Treibende Kräfte, vom Leben und Arbeiten auf dem hohen Wald

Prof. Dr. Friedemann Maurer
Prof. Dr. Friedemann Maurer

Vortrag von Prof. Dr. Friedmann Maurer

 

Die Wirtschaft, so glauben wir oft, folgt eigenen und objektiven Gesetzmäßigkeiten – Angebot und Nachfrage, Dynamik von Geldströmen, Zwang zu Innovation und Rationalisierung. Im Grunde aber wird sie von und für Menschen betrieben und folgt daher menschlichen Antrieben; Wirtschaftsgeschichte ist wesentlich Humanwissenschaft. Diese Sicht leitete Prof. Friedemann Maurer bei seinem Vortrag vor dem Geschichts- und Heimatverein Villingen über die regionale Kultur- und Wirtschaftsgeschichte. Als Pädagoge und Philosoph hatte er sich zum Ziel gesetzt, die treibenden Kräfte bei der wirtschaftlichen Entwicklung des Schwarzwaldes anthropologisch zu erklären: die Traditionen dieser Landschaft seien die Widerspiegelung einer Lerngeschichte, die Welt, die dabei entstand, eine Leistung der Menschen.

Im Schwarzwald war diese Lerngeschichte stets von hoher Dramatik. Die ursprüngliche Herausforderung bestand darin, einer unzugänglichen und abweisenden Landschaft den Raum für menschliches Leben und Kultur abzuringen. Dabei spielten die Klöster, vor allem die Benediktiner, später auch die Zisterzienser, eine entscheidende Rolle. Sie waren Meister der Arbeitsteilung und damit der Effizienz, und indem sie Arbeit zum Gottesdienst überhöhten, schufen sie ein Arbeitsethos, das das Versprechen von Leistung und Qualität in sich trug.
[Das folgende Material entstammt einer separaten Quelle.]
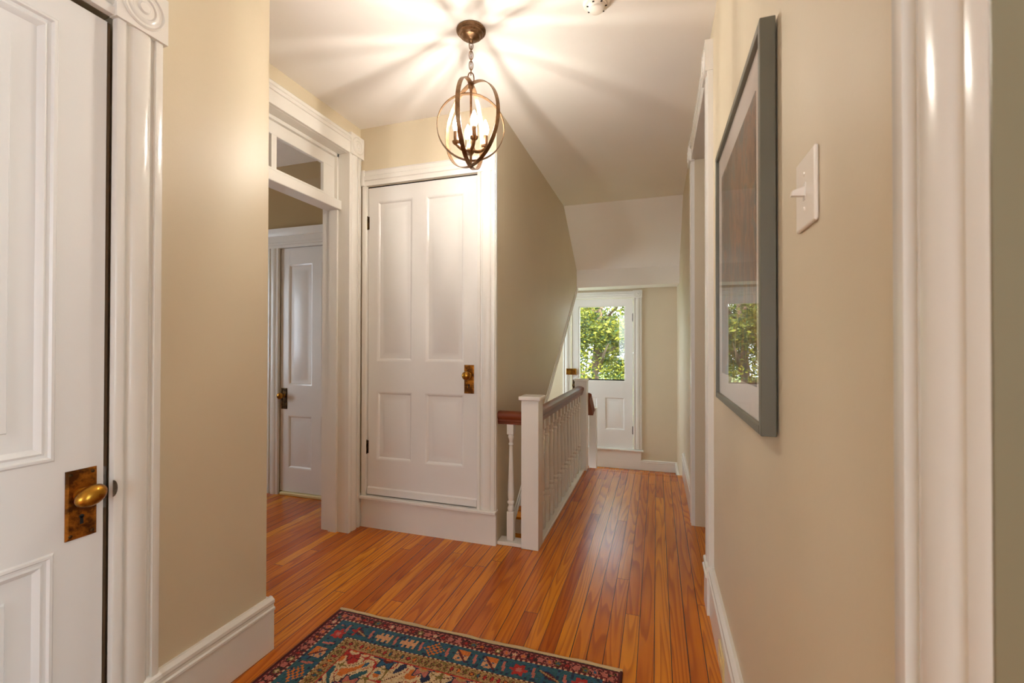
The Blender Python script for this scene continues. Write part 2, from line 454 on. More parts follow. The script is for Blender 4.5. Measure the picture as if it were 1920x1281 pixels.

Die protestantische Lehre von Erfolg und Gnadenstand konnte hier anknüpfen. Aus dieser Sicht ist es kein Zufall, dass im 19. Jahrhundert die evangelischen Gebiete in Schwaben und in der Markgrafschaft die Vorreiter der Industrialisierung wurden.

Im Übergang vom Hausgewerbe zur Industrie entfalteten die Schwarzwälder außerordentliche Energien. Letztlich war es die Not, die zu intelligenten Lösungen zwang. Als die „Japaner des 18. Jahrhunderts“ verbesserten sie bereits vorhandene Erfindungen. Uhrenträgerkompagnien organisierten den Markt bis nach Russland und ins Osmanische Reich. Schließlich galten Schwarzwälder Uhren auch in Lateinamerika und Asien als Statussymbole und prägten den Charakter des modernen Lebens. Maurer orientiert sich an Jürgen Osterhammel, wenn er „Chronometrisierung“ als Hauptmerkmal der westlichen Expansion auffasst und die Uhr, mehr noch als die Dampfmaschine, als Schlüsseltechnologie der Moderne ansieht.

Die Firma „Johann Morath und Söhne“, heute „IMS Gear“, in Eisenbach, führte Maurer als Beispiel für Beharrungskraft und Leistungsfähigkeit des Schwarzwälder Gewerbes auch unter widrigen Umständen an. Die Krise des Uhrenhandwerks im 19. Jahrhundert sei auf mangelnde Befähigung zurückzuführen. Die Einrichtung der Uhrmacherschule in Furtwangen stehe beispielhaft für die gefundene Abhilfe, nämlich eine Ausbildung nach modernen Geschichtspunkten, in der das duale Systems bereits angelegt war. Von solchen Impulsen werde die Schwarzwälder Industrie bis ins 20. Jahrhundert und bis heute nachhaltig getragen.

Wirtschaft, so Friedemann Maurer abschließend, besteht nicht nur im Zusammenwirken von Kapital und Arbeit, sondern ist wesentlich angewiesen auf Bildung – und auf menschliche Eigenschaften wie Ausdauer in der Entbehrung, Anpassungsfähigkeit und Weltoffenheit. Im Schwarzwald ist dieser Zusammenhang anschaulich zu beobachten, als Beispiel einer Lern- und Sinngeschichte der menschlichen Gemeinschaft.

Der Vorsitzende Werner Echle bedankte sich bei Herrn Prof. Dr. Maurer für den eindrucksvollen Vortrag und beim Beiratsmitglied Eberhard Härle für die Idee, die Vermittlung und Organisation dieses sehr wertvollen Veranstaltung.